Kassiert eine Mannschaft ein vermeidbares Gegentor, gibt es in der Regel eine begrenzte Anzahl von Tatverdächtigen für die Schuldfrage: in erster Linie den Torwart, dicht gefolgt von den Abwehrspielern oder auch Mittelfeldspielern. Als aber nach dem hart erarbeiteten und erkämpften 3:1-Erfolg des HSV gegen Hannover die Sprache auf das 0:1 durch Szabolcs Huszti (28.) kam, erklärte Bert van Marwijk milde lächelnd und etwas überraschend: „Die Schuld dafür nehme ich auf mich.“ Doch dazu später mehr.

Im Vordergrund standen nach dem Abpfiff des Nordderbys naturgemäß die positiven Aspekte. Nach zwei Niederlagen in Folge stoppten die Hamburger den Abwärtstrend und feierten den ersten Heimsieg unter dem ehemaligen niederländischen Nationaltrainer, während Hannover nach nun sechs Auswärtsniederlagen und 3:14 Toren in dieser Saison mitten in einer ausgewachsenen Krise steckt und seit 2004 auf einen Erfolg beim HSV wartet.

Dass am Sonntagnachmittag Fußball in schönster Reinkultur geboten wurde, wollte allerdings niemand behaupten. „Eine mittelmäßige Partie, gegen Gladbach und Stuttgart (0:2, 3:3, die Red.) haben wir viel besser gespielt“, urteilte Sportchef Oliver Kreuzer. Es war allerdings auch wenig verwunderlich, dass vor allem in der ersten Halbzeit ein mehr als bescheidenes spielerisches Niveau geboten wurde, schließlich galt es, im Mittelfeld Rafael van der Vaart (verletzt) und Tolgay Arslan (gesperrt) zu ersetzen. Tomas Rincon, Ivo Ilicevic und Johan Djourou war die fehlende Matchpraxis anfangs deutlich anzumerken, Hakan Calhanoglu benötigte als Vertreter van der Vaarts im Zentrum Eingewöhnungszeit. So war über weite Phasen eine zu hohe Fehlerquote die prägende Komponente des HSV-Spiels.
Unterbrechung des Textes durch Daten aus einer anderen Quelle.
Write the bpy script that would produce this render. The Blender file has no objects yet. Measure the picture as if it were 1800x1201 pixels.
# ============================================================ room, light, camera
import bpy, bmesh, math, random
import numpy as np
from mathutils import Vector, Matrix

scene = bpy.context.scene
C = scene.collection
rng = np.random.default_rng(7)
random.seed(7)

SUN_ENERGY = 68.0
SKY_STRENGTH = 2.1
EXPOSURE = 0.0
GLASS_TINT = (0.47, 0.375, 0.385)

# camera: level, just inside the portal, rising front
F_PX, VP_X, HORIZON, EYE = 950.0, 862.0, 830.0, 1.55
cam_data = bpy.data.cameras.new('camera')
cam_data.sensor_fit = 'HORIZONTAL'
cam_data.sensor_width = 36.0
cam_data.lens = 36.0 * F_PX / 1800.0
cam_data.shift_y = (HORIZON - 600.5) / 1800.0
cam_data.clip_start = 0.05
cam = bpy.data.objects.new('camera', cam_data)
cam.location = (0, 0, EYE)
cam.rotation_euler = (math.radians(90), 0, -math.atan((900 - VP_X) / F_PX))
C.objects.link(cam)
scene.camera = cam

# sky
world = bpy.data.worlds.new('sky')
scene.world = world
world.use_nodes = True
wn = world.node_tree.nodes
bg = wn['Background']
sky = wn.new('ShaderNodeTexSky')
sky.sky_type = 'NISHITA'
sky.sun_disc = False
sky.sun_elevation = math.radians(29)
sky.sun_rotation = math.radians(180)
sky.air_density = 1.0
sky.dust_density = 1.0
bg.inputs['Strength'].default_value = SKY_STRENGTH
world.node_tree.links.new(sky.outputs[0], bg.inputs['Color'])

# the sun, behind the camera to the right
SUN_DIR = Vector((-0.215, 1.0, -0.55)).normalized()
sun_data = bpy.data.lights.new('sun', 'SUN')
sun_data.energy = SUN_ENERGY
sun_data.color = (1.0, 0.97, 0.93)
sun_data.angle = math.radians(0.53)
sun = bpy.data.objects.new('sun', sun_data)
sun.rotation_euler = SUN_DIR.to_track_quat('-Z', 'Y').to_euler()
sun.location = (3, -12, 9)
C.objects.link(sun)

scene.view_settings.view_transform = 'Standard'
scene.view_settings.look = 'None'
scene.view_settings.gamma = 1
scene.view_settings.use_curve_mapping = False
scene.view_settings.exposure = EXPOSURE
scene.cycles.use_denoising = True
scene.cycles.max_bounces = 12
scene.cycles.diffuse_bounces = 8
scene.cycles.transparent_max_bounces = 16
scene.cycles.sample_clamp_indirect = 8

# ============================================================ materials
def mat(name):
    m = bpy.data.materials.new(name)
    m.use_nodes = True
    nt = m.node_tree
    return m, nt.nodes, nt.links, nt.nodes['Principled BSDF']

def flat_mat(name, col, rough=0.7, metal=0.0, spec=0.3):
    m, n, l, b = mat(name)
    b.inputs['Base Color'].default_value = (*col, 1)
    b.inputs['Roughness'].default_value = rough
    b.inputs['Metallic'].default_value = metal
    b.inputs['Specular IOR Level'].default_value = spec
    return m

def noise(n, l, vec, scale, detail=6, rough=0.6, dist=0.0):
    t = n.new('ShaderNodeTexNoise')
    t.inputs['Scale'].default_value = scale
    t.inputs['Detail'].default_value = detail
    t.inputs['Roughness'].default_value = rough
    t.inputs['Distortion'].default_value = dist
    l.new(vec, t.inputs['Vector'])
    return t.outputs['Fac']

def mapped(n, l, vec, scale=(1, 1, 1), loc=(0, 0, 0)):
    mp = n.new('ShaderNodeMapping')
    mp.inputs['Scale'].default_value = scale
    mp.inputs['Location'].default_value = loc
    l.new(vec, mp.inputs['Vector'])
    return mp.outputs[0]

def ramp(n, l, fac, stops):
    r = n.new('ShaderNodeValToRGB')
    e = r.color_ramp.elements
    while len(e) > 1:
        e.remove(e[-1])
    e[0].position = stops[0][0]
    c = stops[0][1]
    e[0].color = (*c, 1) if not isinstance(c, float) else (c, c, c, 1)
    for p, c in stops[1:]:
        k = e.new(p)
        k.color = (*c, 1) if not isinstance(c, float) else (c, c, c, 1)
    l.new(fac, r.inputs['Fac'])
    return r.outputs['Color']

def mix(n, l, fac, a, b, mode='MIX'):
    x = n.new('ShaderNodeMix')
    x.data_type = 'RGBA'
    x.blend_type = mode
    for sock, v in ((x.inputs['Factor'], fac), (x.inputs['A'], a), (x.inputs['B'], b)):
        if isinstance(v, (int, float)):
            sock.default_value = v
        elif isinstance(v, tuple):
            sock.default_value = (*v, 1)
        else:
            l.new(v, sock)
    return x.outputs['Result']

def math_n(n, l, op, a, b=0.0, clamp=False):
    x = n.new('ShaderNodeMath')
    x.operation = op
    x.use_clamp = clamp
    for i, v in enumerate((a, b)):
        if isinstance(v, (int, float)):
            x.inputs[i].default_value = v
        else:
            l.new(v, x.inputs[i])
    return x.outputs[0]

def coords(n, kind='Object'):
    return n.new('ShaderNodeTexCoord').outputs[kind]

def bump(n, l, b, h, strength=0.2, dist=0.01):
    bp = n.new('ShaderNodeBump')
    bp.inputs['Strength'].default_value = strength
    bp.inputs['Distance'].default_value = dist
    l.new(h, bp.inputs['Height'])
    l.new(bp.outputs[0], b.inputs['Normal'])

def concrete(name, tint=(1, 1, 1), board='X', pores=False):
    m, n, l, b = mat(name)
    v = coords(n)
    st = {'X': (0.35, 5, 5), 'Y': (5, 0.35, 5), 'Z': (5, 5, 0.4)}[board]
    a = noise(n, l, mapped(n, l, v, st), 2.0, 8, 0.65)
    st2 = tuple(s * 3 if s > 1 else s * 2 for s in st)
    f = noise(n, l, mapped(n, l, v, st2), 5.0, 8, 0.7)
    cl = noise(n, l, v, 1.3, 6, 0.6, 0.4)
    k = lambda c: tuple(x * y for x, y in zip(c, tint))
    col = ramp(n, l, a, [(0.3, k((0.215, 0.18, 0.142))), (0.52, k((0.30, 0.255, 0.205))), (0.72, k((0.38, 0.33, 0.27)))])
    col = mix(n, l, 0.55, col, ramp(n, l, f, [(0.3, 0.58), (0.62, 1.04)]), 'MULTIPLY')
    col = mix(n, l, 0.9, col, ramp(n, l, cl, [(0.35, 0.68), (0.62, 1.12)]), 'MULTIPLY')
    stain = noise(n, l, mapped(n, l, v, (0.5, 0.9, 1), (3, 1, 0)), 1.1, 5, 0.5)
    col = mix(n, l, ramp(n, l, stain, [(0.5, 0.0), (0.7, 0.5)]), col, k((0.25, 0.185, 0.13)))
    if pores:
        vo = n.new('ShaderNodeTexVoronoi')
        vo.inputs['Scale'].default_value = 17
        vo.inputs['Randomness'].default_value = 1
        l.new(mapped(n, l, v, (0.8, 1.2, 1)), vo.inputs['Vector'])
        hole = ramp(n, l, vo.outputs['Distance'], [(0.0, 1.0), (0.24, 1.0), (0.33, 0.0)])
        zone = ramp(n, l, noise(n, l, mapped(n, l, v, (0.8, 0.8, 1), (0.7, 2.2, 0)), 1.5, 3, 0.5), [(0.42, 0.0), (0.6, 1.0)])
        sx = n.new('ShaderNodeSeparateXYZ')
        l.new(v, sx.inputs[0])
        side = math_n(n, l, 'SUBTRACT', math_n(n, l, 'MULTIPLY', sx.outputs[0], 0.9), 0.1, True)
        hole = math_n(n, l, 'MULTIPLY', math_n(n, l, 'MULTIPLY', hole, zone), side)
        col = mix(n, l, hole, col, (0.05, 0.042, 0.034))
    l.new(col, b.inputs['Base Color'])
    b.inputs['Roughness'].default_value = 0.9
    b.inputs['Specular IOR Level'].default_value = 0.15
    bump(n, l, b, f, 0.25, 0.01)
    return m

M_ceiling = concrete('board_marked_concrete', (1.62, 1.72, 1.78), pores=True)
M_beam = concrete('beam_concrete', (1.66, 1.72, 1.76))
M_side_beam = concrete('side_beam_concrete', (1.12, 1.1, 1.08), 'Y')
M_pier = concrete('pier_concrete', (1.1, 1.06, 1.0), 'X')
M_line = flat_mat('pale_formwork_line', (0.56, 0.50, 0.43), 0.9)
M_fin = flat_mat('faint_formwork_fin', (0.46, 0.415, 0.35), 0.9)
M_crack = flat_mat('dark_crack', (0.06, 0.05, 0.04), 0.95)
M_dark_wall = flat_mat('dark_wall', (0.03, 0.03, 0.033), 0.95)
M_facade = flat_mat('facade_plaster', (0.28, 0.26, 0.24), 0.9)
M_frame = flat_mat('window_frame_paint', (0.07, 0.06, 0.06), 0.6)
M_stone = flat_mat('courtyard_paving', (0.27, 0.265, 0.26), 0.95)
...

Was man den Hamburgern vorwerfen musste: Sie nutzten die bis unters Stadiondach spürbare Verunsicherung des Gegners nicht und ließen sich im Gegenteil vom Pressing der Elf von Mirko Slomka beeindrucken. So war die Führung der 96er zwar nicht verdient, aber auch nicht überraschend. Nach einem Pass von René Adler hatte Tomas Rincon den Ball an Huszti verloren, der nach knapp einer halben Stunde keine Mühe hatte, zur Führung der Niedersachsen einzuschieben. Die generelle Marschroute van Marwijks, das Spiel durch die Mitte zu eröffnen, hatte sich durch eine mangelhafte Umsetzung in dieser Szene als fatal erwiesen. „Zu langsam, zu viel Risiko“, lautete die Analyse des HSV-Coaches. Man habe den Gegner förmlich dazu eingeladen.
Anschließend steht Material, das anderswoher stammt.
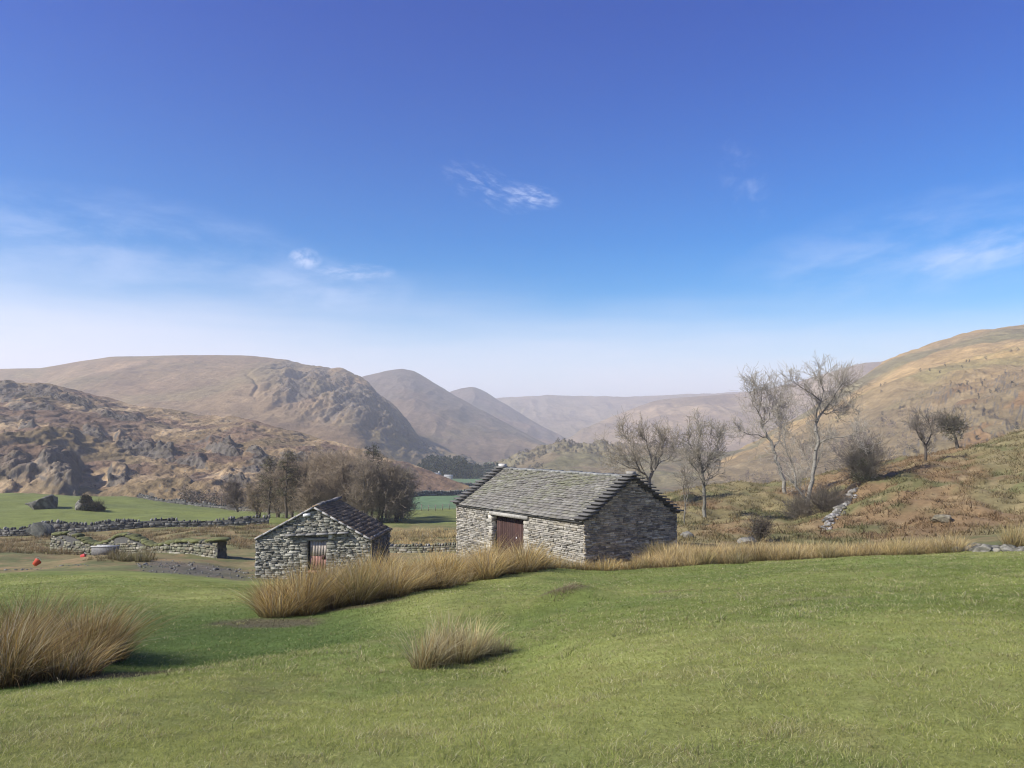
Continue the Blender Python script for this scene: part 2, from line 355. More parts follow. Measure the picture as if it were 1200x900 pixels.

Für einen kurzen Moment baute sich eine bedrohliche Kulisse in den Hinterköpfen der HSV-Fans auf: Sollte auch dieses Spiel verloren gehen, betrüge der Vorsprung vor dem 16. Tabellenplatz nur noch einen Punkt. Angesichts der restlichen schweren Aufgaben in Wolfsburg, gegen Augsburg, bei den Bayern und gegen Mainz befände man sich ab sofort mitten im Abstiegskampf.
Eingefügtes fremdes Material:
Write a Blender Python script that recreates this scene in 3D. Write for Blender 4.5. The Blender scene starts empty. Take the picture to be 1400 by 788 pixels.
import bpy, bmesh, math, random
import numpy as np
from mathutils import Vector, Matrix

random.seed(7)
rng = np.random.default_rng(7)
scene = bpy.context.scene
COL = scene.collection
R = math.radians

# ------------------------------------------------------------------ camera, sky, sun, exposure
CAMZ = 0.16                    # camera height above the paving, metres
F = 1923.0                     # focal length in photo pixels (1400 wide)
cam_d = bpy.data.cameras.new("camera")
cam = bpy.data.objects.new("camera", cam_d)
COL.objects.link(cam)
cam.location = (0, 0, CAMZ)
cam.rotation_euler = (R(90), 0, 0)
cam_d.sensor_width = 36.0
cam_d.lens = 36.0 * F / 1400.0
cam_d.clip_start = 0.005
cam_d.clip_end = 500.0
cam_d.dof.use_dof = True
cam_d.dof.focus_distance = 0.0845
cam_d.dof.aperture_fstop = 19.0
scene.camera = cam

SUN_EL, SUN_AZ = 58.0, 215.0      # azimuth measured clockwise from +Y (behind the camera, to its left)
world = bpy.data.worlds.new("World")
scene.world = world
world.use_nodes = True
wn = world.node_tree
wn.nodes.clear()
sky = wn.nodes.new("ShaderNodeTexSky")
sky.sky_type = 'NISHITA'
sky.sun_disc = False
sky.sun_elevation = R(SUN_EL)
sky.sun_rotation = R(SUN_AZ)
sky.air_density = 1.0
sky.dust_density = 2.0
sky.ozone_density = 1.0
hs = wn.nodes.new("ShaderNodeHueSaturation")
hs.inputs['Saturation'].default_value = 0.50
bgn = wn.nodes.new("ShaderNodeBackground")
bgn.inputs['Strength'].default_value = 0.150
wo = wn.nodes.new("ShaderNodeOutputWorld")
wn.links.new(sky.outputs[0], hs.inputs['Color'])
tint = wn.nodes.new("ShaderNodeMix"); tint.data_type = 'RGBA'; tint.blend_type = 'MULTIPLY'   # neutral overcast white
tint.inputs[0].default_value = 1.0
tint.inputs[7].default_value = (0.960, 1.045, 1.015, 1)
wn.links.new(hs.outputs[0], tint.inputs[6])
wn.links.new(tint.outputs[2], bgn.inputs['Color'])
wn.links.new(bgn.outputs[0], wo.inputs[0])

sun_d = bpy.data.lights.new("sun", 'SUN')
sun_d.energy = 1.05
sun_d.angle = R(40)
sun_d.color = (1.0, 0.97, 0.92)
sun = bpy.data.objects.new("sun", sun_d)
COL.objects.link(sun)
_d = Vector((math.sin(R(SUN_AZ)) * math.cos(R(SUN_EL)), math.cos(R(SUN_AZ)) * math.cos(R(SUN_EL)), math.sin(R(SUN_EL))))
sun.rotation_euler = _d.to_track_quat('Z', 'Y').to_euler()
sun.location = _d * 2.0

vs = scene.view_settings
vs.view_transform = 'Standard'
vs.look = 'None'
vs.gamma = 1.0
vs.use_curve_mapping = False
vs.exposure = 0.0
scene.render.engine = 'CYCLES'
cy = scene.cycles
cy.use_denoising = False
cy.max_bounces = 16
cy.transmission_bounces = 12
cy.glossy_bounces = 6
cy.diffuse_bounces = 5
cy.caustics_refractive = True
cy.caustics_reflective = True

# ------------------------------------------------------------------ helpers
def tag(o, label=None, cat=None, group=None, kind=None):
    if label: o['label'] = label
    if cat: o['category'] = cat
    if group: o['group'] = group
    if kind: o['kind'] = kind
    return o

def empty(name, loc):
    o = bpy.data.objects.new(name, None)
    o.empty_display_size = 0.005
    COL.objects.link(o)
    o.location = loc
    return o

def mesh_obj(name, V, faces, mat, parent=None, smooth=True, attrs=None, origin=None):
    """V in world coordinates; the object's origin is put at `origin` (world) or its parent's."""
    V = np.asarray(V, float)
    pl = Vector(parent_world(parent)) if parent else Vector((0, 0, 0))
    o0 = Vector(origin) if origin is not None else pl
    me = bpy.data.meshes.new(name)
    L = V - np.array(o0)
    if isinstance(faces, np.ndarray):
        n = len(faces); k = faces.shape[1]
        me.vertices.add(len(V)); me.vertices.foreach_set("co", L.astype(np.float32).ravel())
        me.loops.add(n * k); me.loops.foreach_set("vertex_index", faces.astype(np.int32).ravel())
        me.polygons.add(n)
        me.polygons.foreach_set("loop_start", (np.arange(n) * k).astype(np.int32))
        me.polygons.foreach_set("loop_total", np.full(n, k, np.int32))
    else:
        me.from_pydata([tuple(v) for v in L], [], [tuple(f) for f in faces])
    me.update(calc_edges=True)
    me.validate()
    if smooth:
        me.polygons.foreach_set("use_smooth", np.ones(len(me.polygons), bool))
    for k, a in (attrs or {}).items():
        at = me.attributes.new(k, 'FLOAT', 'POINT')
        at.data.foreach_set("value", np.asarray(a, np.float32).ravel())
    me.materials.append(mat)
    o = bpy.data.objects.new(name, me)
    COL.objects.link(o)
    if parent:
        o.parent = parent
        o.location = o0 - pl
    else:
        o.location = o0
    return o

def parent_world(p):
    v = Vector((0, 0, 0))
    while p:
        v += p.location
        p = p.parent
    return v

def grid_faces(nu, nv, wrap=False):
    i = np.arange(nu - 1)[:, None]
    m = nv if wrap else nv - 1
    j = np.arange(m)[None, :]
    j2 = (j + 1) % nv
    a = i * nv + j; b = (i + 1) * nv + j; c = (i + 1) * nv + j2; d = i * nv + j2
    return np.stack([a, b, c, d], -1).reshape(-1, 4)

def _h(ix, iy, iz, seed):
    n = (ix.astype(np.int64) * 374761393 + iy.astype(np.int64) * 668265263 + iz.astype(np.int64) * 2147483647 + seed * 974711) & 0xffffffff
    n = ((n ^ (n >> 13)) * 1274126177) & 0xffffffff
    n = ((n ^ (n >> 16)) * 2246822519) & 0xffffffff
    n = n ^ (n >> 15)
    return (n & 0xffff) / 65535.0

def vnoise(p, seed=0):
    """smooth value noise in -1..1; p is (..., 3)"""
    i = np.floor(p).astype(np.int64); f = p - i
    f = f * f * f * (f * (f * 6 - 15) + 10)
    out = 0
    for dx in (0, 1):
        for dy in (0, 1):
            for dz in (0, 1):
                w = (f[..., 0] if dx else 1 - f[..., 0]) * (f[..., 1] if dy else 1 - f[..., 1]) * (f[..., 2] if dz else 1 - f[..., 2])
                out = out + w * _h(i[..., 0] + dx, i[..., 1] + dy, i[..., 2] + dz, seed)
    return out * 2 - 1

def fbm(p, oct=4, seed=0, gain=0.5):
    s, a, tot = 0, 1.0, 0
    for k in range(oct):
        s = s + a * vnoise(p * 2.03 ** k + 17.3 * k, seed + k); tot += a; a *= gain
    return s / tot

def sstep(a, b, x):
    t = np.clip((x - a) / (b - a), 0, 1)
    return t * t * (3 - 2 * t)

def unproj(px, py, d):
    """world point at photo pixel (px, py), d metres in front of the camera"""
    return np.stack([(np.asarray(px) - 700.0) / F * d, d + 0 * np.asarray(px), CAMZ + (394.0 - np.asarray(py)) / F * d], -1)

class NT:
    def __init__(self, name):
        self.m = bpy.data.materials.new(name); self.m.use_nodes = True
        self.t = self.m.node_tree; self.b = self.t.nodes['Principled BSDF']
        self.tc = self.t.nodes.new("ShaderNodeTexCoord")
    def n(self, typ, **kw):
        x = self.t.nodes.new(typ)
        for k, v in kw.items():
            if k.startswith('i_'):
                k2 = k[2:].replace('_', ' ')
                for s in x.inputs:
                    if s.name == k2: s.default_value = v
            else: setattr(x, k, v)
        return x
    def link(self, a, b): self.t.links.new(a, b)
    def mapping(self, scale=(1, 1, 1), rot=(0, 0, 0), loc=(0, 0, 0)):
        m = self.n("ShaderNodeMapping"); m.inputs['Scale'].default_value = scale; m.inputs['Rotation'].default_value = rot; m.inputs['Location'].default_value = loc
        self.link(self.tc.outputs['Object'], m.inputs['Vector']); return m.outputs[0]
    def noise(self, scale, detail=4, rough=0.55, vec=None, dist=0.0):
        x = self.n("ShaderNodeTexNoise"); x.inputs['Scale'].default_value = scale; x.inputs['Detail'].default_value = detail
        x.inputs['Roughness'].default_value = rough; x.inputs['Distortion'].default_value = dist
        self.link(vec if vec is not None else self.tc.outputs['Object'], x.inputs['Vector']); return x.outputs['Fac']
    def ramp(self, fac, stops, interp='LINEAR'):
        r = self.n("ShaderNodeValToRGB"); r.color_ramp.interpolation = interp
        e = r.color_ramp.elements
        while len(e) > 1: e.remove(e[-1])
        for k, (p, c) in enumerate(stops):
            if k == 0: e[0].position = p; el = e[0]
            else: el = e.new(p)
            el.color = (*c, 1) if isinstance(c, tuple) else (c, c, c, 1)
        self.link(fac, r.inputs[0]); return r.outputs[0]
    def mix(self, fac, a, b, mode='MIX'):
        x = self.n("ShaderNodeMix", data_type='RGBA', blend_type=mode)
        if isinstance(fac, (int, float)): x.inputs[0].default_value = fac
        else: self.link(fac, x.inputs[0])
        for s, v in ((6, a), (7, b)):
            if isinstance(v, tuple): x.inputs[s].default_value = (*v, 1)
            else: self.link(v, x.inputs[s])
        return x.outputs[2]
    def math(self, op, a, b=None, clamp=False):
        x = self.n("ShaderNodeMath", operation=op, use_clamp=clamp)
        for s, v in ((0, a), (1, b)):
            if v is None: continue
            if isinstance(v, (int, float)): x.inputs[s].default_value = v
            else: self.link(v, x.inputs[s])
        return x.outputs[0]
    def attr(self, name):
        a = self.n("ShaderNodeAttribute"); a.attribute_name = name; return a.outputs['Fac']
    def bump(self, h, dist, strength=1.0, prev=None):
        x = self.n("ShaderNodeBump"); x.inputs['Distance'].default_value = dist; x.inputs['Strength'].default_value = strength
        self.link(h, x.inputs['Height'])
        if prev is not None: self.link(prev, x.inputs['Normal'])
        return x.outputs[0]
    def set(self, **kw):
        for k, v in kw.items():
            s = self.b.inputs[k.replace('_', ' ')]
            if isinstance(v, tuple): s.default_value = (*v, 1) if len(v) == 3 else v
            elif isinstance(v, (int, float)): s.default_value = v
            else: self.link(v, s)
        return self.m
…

Zum Glück für die HSV-Anhänger währte diese grüblerische Phase nur drei Minuten. Nach einem Freistoß Calhanoglus faustete Ron-Robert Zieler eigentlich gekonnt aus dem Strafraum, doch Milan Badelj nahm den Ball volley und beförderte ihn aus über 20 Metern mit einer Bogenlampe zum 1:1-Ausgleich ins Tor (31.). „Es hätte auch damit enden können, dass ich den Ball in die dritte Etage des Stadions schieße, aber ich traf den Ball perfekt“, freute sich der Mittelfeldspieler, der sich unter der Woche mit Kroatien für die WM qualifiziert hatte und ganz offensichtlich viel Selbstvertrauen und Euphorie von der Nationalmannschaft mitbrachte.

„Dieses Tor hat unser Spiel beruhigt, das vorher doch eher von Nervosität geprägt war“, sagte Calhanoglu später, der auch zugab, dass ihm Rafael van der Vaart als Taktgeber doch sehr gefehlt habe. Und auch van Marwijk sprach nach dem Spiel davon, dass der frühe Ausgleich der wichtigste Moment gewesen sei – wohl dicht gefolgt von einer Aktion nur eineinhalb Minuten nach dem Wiederanpfiff, als Heiko Westermann eine Flanke gelang, vor der selbst seine größten Kritiker den Hut ziehen müssen, und der fleißige Maximilian Beister zur 2:1-Führung einköpfte. Initiator war allerdings erneut Badelj, der den Ball erobert und Westermann freigespielt hatte.

Im Boxen würde man von einem schweren Wirkungstreffer sprechen. Zwar hatte 96-Coach Mirko Slomka offensiv gewechselt, doch sein Team erspielte sich auch deshalb kaum eine Torchance, weil die Hintermannschaft des HSV kein unnötiges Risiko mehr einging. „Manchmal geht Fußball auch einfach“, sagte René Adler. „Wir haben uns gesagt: Dann hauen wir eben die Dinger lang und gehen auf die Eroberung der zweiten Bälle, pressen da.“ So tat der HSV genau das, was man von einer Mannschaft in dieser Drucksituation verlangt: Er verwaltete geschickt die Führung, verpasste es aber, angetrieben von einem immer besser werdenden Calhanoglu, früh für die Entscheidung zu sorgen.

Der Rest Unsicherheit war erst sechs Minuten vor dem Spielende beseitigt, als wieder Badelj den Ball eroberte (gegen Pocognoli), Beister losstürmte und Calhanoglu bediente, der aus elf Metern ins rechte lange Eck schoss. „Ich hatte es Rafael versprochen, dass ich ein Tor erziele, deshalb habe ich mich besonders gefreut“, sagte der Deutschtürke, der zudem mit Freude vernommen habe dürfte, dass van der Vaart beim TV-Sender Sky ankündigte, „vielleicht bin ich schon in zwei Wochen wieder dabei.“

So gingen die HSV-Fans am Ende nach dem Sprung aus der Abstiegszone zufrieden nach Hause, auch wenn es noch ein langer Weg sein wird, bis ihr Club größere Sprünge nach oben machen kann, selbst wenn die junge Mannschaft auch gegen Hannover einige gute Ansätze zeigte. Und auch Erdal Keser dürfte viele positive Dinge bemerkt haben. Der ehemalige Profi von Borussia Dortmund saß als Scout von Galatasaray Istanbul auf der Tribüne und hatte – natürlich – vor allem Calhanoglu im Blick.